Despite all these merits there are some challenges in overall efficiency and environmental impact. The efficiency of electrical heating system is dependent on the energy mix used for electricity generation, with concerns about carbon emissions and resource consumption. Therefore implementation of cleaner and more energy-efficient technologies is required.

In conclusion, electrical heating plays a very important role in meeting various heating needs with an advantage of speed, precision and adaptability. The requirement is to reduce environmental implications by introducing renewable energy sources in electricity generation.

FAQs on Electrical Heating

Are electric heating systems energy-efficient?

These systems are efficient usually but efficiency of the heating system depends on various parameters like heating material, thermostat settings, operating voltage, maintenance etc.

Is it expensive to operate electric heating systems?

Electric heating can be more expensive than some other heating methods, especially in areas where electricity costs are high. However, advancements in technology, such as programmable thermostats, can help manage and reduce energy consumption.

Can electric heating be used for whole-house heating?

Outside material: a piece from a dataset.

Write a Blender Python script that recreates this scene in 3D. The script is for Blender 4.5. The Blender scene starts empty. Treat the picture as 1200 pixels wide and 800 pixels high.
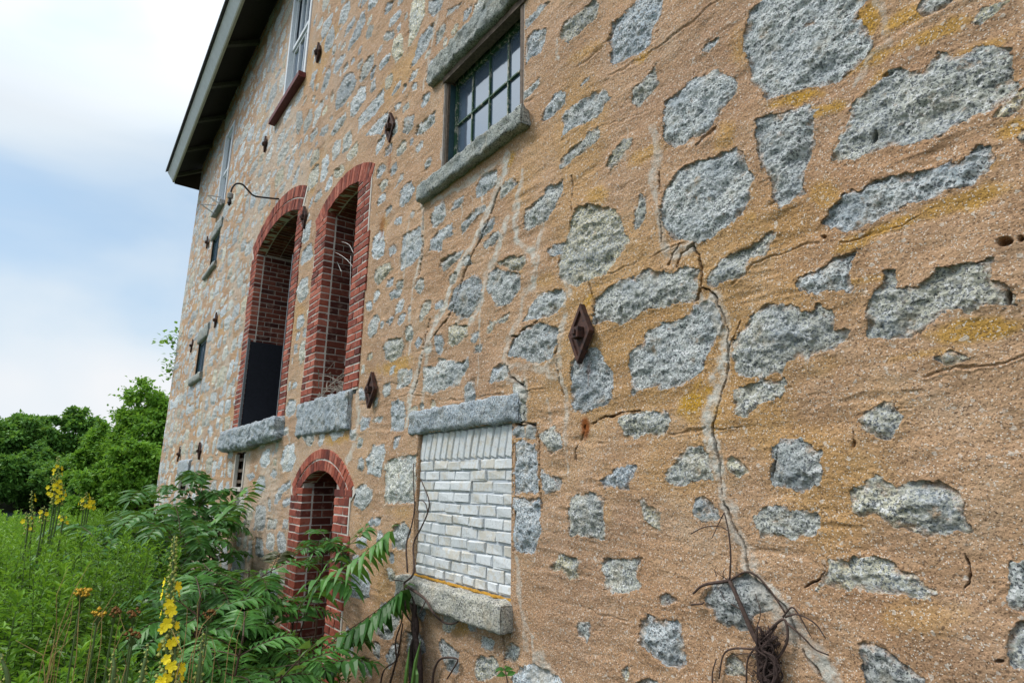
import bpy, math, random
import numpy as np
from mathutils import Vector, Matrix
random.seed(7); rng = np.random.default_rng(7)
scn = bpy.context.scene
COL = scn.collection
EYE = 1.6            # eye height above the ground at the wall
WN = 2.0             # distance from the eye to the wall plane

# ------------------------------------------------------------------ camera model
FPX, PIT, YAW, ROL = 693.0, math.radians(13.37), math.radians(36.95), math.radians(0.538)
_fh = np.array([math.cos(YAW), math.sin(YAW), 0]); _r = np.array([-math.sin(YAW), math.cos(YAW), 0]); _z = np.array([0, 0, 1.])
CF = math.cos(PIT)*_fh + math.sin(PIT)*_z
_u = math.cos(PIT)*_z - math.sin(PIT)*_fh
CR = math.cos(ROL)*_r + math.sin(ROL)*_u
CU = math.cos(ROL)*_u - math.sin(ROL)*_r
def ray(x, y): return CF*FPX + CR*(x-600) - CU*(y-400)
def W(x, y, D=WN):
    d = ray(x, y); return (d[0]/d[1]*D, d[2]/d[1]*D)
def B(X, N, Z): return Vector((X, -N, Z+EYE))          # wall frame -> world
def PN(x, y, N):
    d = ray(x, y)*(N/ray(x, y)[1]); return B(*d)
def PX(x, y, X):
    d = ray(x, y)*(X/ray(x, y)[0]); return B(*d)
def PD(x, y, D):
    d = ray(x, y); d = d*(D/np.linalg.norm(d)); return B(*d)

cam = bpy.data.cameras.new('camera'); camo = bpy.data.objects.new('camera', cam); COL.objects.link(camo)
def fl(v): return Vector((v[0], -v[1], v[2]))
m = Matrix((fl(CR), fl(CU), -fl(CF))).transposed().to_4x4(); m.translation = Vector((0, 0, EYE))
camo.matrix_world = m
cam.sensor_width = 36; cam.lens = 36*FPX/1200; cam.clip_start = 0.05; cam.clip_end = 2000
scn.camera = camo
scn.cycles.max_bounces = 5; scn.cycles.diffuse_bounces = 3; scn.cycles.glossy_bounces = 2; scn.cycles.transmission_bounces = 2
scn.render.resolution_x, scn.render.resolution_y = 1024, 682

# ------------------------------------------------------------------ numpy noise
def _hash(i, j, k):
    n = (i.astype(np.uint32)*np.uint32(374761393) + j.astype(np.uint32)*np.uint32(668265263) + k.astype(np.uint32)*np.uint32(2147483647-58))
    n = (n ^ (n >> np.uint32(13)))*np.uint32(1274126177)
    n = n ^ (n >> np.uint32(16))
    return (n & np.uint32(0xffff)).astype(np.float32)/65535.0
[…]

yes electrical heating can be used for whole house heating. However, their suitability depends on factors such as the size of the house, insulation, and local climate.

Are there any safety concerns with electric heating?

It is considered safe generally but as electricity is involved in this so precautions should be taken to avoid overloading circuits, and proper installation by qualified professionals is essential.

What maintenance is required for electric heating systems?

Periodic cleaning of heating elements, checking for loose connections, and ensuring proper insulation are some of the kinds of maintenance required.